This repository holds skeleton code for a servicing application that is deployed on AWS.
The CI pipeline is implemented with GitHub Actions. On AWS, a dedicated CI account is deployed which manages CI/CD related processes. The GitHub OIDC provider is deployed in this account.
Due to security requirements, the AWS account to which the resources are deployed is isolated from the CI account. Authentication to this account is provided via role-chaining.
Another peculiar feature of the CI pipeline is the dynamic generation of the terraform backend configuration, implemented as a bash script (generate_backend.sh). This is to prevent hard-coding the backend S3 bucket to allow ease of testing.
The terraform workflow performs validation of the terraform configuration in the various infrastructure modules and runs TFLint against them.
The targeted frontend application is a Next.js web application. The source repository and branch are supplied as terraform variables and the source code is pulled from GitHub using a GitHub personal access token (which is also supplied as a variable) for authentication. The frontend application is deployed using the AWS Amplify service.

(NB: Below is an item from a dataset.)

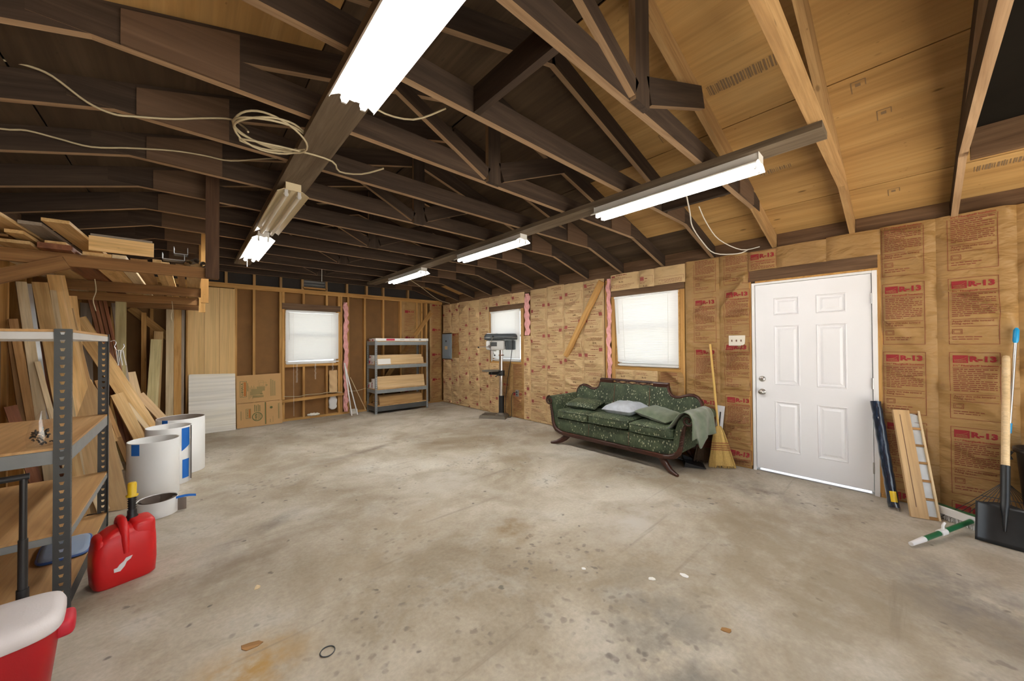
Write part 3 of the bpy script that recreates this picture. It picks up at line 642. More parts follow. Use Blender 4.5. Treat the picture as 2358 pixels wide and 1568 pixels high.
# ================================================================== WINDOWS AND DOOR
def window(name,wall,a0,a1,z0,z1):
    w=struct(name)
    def pt(s,d,z): return (XR+d,a0+(a1-a0)*s,z) if wall=='r' else (a0+(a1-a0)*s,YB+d,z)
    L=abs(a1-a0)
    def pbox(nm_,s0,s1,d0,d1,za,zb,mat): 
        return MB().box(pt(s0,d0,za),pt(s1,d1,zb)).build(nm_,mat,w)
    f=.045/L
    pbox('jamb',0,f*.5,.0,.09,z0,z1,M_['stud']); pbox('jamb',1-f*.5,1,.0,.09,z0,z1,M_['stud'])
    pbox('sash_frame',f*.5,f*1.4,.055,.085,z0,z1,M_['vinylfr']); pbox('sash_frame',1-f*1.4,1-f*.5,.055,.085,z0,z1,M_['vinylfr'])
    pbox('sash_frame',f*1.4,1-f*1.4,.055,.085,z0,z0+.05,M_['vinylfr']); pbox('sash_frame',f*1.4,1-f*1.4,.055,.085,z1-.04,z1,M_['vinylfr'])
    zm=(z0+z1)/2; pbox('meeting_rail',f*1.4,1-f*1.4,.05,.085,zm-.02,zm+.02,M_['vinylfr'])
    pbox('pane',f*1.4,1-f*1.4,.068,.072,z0+.05,zm-.02,M_['glass']); pbox('pane',f*1.4,1-f*1.4,.068,.072,zm+.02,z1-.04,M_['glass'])
    return w
window('window_1','r',4.90,5.80,1.06,2.07); window('window_2','r',1.97,2.90,1.075,2.085); window('window_3','b',1.32,2.24,1.045,2.065)
def blind(label,wall,a0,a1,z0,z1,inset0=0,inset1=0,skew=0,off=.028,cords=()):
    t=thing('window_blind',label,'blind',((XR-off,(a0+a1)/2,z0) if wall=='r' else ((a0+a1)/2,YB-off,z0)),0,'white slatted blinds at the windows')
    L=abs(a1-a0)
    def P(s,d,z):   # s 0..1 from the viewer's left; d towards the room
        return (-d, (L/2-s*L), z) if wall=='r' else (-L/2+s*L,-d,z)
    H=z1-z0
    MB().box(P(0,-.012,H-.028),P(1,.020,H)).build('head_rail',M_['white'],t,.002)
    n=int((H-.06)/.0215); mb=MB()
    for k in range(n):
        z=H-.045-k*.0215; q=k/n; sa=inset0*q; sb=1-inset1*q; dz=skew*q
        vs=[]
        for s,zz in ((sa,z-dz*.0),(sb,z-dz)):
            for u,dd in ((-.0140,.0058),(0,.0020),(.0140,-.0068)): vs.append(P(s,dd,zz-u*.92))
        mb.add(vs,[(0,3,4,1),(1,4,5,2)],0,True)
    stuff(mb.build('slats',M_['slat'],t,recalc=False))
    sa,sb=inset0,1-inset1
    a=P(sa,-.012,.012); b=P(sb,.014,-.012)
    br=MB().obox(((a[0]+b[0])/2,(a[1]+b[1])/2,.004-skew/2),(abs(b[0]-a[0]),abs(b[1]-a[1]),.020),Matrix.Identity(3)).build('bottom_rail',M_['white'],t,.002)
    for s in (.14,.86):
        MB().tube([P(s,.010,H-.03),P(s+(inset0 if s<.5 else -inset1)*.8,.012,.01)],.0012,5).build('ladder_cord',M_['cablewhite'],t)
    MB().tube([P(.06,.022,H-.03),P(.065+.5*inset0,.024,H*.45)],.003,6).build('tilt_wand',M_['cablewhite'],t)
    for s,z2,loop in cords:
        zz=0
        if loop:
            for e in (-.008,.008): MB().tube([P(s+e,.012,0)]+[P(s+e+.006*math.sin(9*k),.014,-.04*k) for k in range(1,int(-z2/.04))],.0022,5).build('pull_cord',M_['cablewhite'],t)
        else: MB().tube([P(s,.012,0),P(s+.004,.02,z2)],.0022,5).build('pull_cord',M_['cablewhite'],t)
    return t
blind('white slatted blind on the right wall behind the drill press','r',5.785,4.915,1.085,2.06,cords=())
blind('bright white slatted blind hanging crooked above the green sofa','r',2.895,1.98,1.10,2.075,.055,0,.012)
blind('white slatted blind with hanging cords on the back wall','b',1.325,2.24,1.065,2.045,.0,0,-.022,.03,((.2,-.40,True),(.54,-.36,True),(.88,-.20,True),(.14,-.98,False)))
# door
d1=struct('door_1')
for a_,b_ in (((4.702,.238,.012),(4.74,.262,2.034)),((4.702,1.136,.012),(4.74,1.16,2.034)),((4.702,.262,2.012),(4.74,1.136,2.034))): MB().box(a_,b_).build('door_stop',M_['white'],d1)
def dr(nm_,a,b,mat,bev=0): return MB().box(a,b).build(nm_,mat,d1,bev)
dr('jamb',(XR-.008,1.158,0),(4.74,1.185,2.055),M_['white'],.003); dr('jamb',(XR-.008,.205,0),(4.74,.240,2.055),M_['white'],.003); dr('head_jamb',(XR-.008,.240,2.032),(4.74,1.158,2.055),M_['white'],.003)
dr('trim_strip',(XR-.006,.20,2.056),(4.70,1.15,2.074),M_['stud'])
dr('threshold',(4.66,.24,.0),(4.74,1.158,.012),M_['aluminium'])
Y0,Y1,Z0,Z1=1.153,.245,.035,2.028
XD=4.657
cols=[(.985,.768),(.637,.413)]; rows=[(1.690,1.875),(.953,1.580),(.250,.778)]
mb=MB()
yc=[Y0]+[q for c in cols for q in c]+[Y1]; zc=[Z0]+[q for r in rows[::-1] for q in r]+[Z1]
for i in range(5):
    for j in range(7):
        if i%2==1 and j%2==1: continue
        mb.add([(XD,yc[i],zc[j]),(XD,yc[i+1],zc[j]),(XD,yc[i+1],zc[j+1]),(XD,yc[i],zc[j+1])],[(0,3,2,1)])
mb.add([(XD,Y0,Z0),(XD,Y1,Z0),(XD,Y1,Z1),(XD,Y0,Z1),(XD+.043,Y0,Z0),(XD+.043,Y1,Z0),(XD+.043,Y1,Z1),(XD+.043,Y0,Z1)],[(0,1,5,4),(1,2,6,5),(2,3,7,6),(3,0,4,7),(4,5,6,7)])
mb.build('door_slab',M_['doorwhite'],d1,recalc=False)
for a,b in cols:
    for z0,z1 in rows:
        q=MB(); lv=[(0,0),(.006,-.005),(.012,-.001),(.018,.010),(.030,.011),(.050,.002)]
        def ring(k): i,d=lv[k]; return [(XD+d,a-i,z0+i),(XD+d,b+i,z0+i),(XD+d,b+i,z1-i),(XD+d,a-i,z1-i)]
        for k in range(5): q.add(ring(k)+ring(k+1),[(m,m+4,(m+1)%4+4,(m+1)%4) for m in range(4)])
        q.add(ring(5),[(0,3,2,1)]); q.build('door_panel',M_['doorwhite'],d1,recalc=True)
def knob(nm_,y,z,prof,mat):
    o=MB().lathe([(r,-x) for r,x in prof],n=20).build(nm_,mat,d1); o.location=(XD,y,z); o.rotation_euler=(0,PI/2,0); return o
knob('deadbolt',1.097,1.006,[(0,.022),(.012,.022),(.024,.018),(.030,.008),(.033,0)],M_['satin'])
knob('door_knob',1.097,.866,[(0,.062),(.014,.060),(.025,.052),(.028,.042),(.022,.030),(.011,.024),(.011,.012),(.030,.008),(.033,0)],M_['satin'])
for z in (.25,1.02,1.80): MB().cyl((XD-.012,.243,z-.05),(XD-.012,.243,z+.05),.007,n=10).build('hinge',M_['satin'],d1)
# ================================================================== THINGS
def sgn(x,e): return math.copysign(abs(x)**e,x)
def superell(mb,c,h,e1=.3,e2=.3,nu=14,nv=28,mi=0,fn=None):
    def f(u,v):
        a=(u-.5)*PI; b=v*2*PI
        x=sgn(math.cos(a),e1)*sgn(math.cos(b),e2); y=sgn(math.cos(a),e1)*sgn(math.sin(b),e2); z=sgn(math.sin(a),e1)
        if fn: x,y,z=fn(x,y,z)
        return (c[0]+h[0]*x,c[1]+h[1]*y,c[2]+h[2]*z)
    return mb.grid(f,nu,nv,mi)
def loft(mb,secs,n=32,e=.35,mi=0,cap=True):
    # secs: (z, half x, half y, cx, cy) superellipse sections
    vs=[]
    for z,hx,hy,cx,cy in secs:
        vs+=[(cx+hx*sgn(math.cos(2*PI*k/n),e),cy+hy*sgn(math.sin(2*PI*k/n),e),z) for k in range(n)]
    fs=[(i*n+k,i*n+(k+1)%n,(i+1)*n+(k+1)%n,(i+1)*n+k) for i in range(len(secs)-1) for k in range(n)]
    mb.add(vs,fs,mi,True)
    if cap: mb.add(vs,[tuple(range(n-1,-1,-1)),tuple(range((len(secs)-1)*n,len(secs)*n))],mi)
    return mb
# ---- fluorescent fixtures
def fixture(x,y0,y1,lit,label,old=False,chain=False):
    L=y1-y0; t=thing('fluorescent_fixture',label,'light',(x,(y0+y1)/2,ZT-.04),0)
    rm=M_['reflector_old' if old else 'reflector']
    MB().box((-.045,-L/2,-.045),(.045,L/2,0)).build('housing',rm,t,.003)
    mb=MB(); pr=[(-.100,-.085),(-.104,-.078),(-.060,-.050),(-.028,-.046),(-.012,-.058),(.012,-.058),(.028,-.046),(.060,-.050),(.104,-.078),(.100,-.085)]
    n=len(pr); vs=[(a,-L/2,b) for a,b in pr]+[(a,L/2,b) for a,b in pr]
    mb.add(vs,[(i,i+1,n+i+1,n+i) for i in range(n-1)]); o=mb.build('reflector',rm,t,recalc=False)
    s=o.modifiers.new('s','SOLIDIFY'); s.thickness=.002
    for sx in (-.042,.042):
        MB().cyl((sx,-L/2+.025,-.082),(sx,L/2-.025,-.082),.0165,n=12).build('tube',M_['tubelit' if lit else 'tubeoff'],t)
        for e in (-1,1):
            MB().box((sx-.011,e*(L/2-.022)-.006,-.10),(sx+.011,e*(L/2-.022)+.006,-.046)).build('lamp_holder',M_['lens'],t,.002)
    for e in (-1,1): MB().box((-.05,e*L/2-.002,-.055),(.05,e*L/2+.002,.0)).build('end_cap',rm,t)
    if chain: MB().cyl((-.02,L/2-.02,-.05),(-.02,L/2-.02,-.17),.003,n=6).build('pull_chain',M_['cablewhite'],t)
    return t
fixture(.565,.48,1.735,True,'lit two tube fluorescent fixture overhead, the largest and nearest')
fixture(.575,3.05,4.30,False,'unlit two tube fluorescent fixture with yellowed reflector',True)
fixture(.585,4.55,5.80,True,'lit fluorescent fixture with pull chain, beyond the unlit one',False,True)
fixture(2.705,.63,1.86,True,'lit fluorescent fixture nearest the white door, on right hand row')
fixture(2.715,2.82,4.05,True,'lit fluorescent fixture in the middle of right hand row')
fixture(2.725,5.07,6.30,True,'lit fluorescent fixture farthest away, near the back wall')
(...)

One caveat of deploying with Amplify is that creating the "app" resource via terraform does not actually deploy the web application. The deployment needs to be triggered, for this a bash script (deploy_frontend.sh) is used.
The deployed backend service consists of an S3 bucket (for storing processed artifacts), 2 DynamoDB tables (one for workload processing and the other for tracking node availability), an SQS queue (to accept requests from the frontend), an SNS topic, an API Gateway REST API, a Lambda layer, and 8 Lambda functions.
The deployment is split into multiple modules to promote code reusability and improve readability and maintainability.
Similar to the frontend application, the source code for the backend service is obtained from GitHub. The source repository is cloned using a bash script which is called from a terraform provisioner.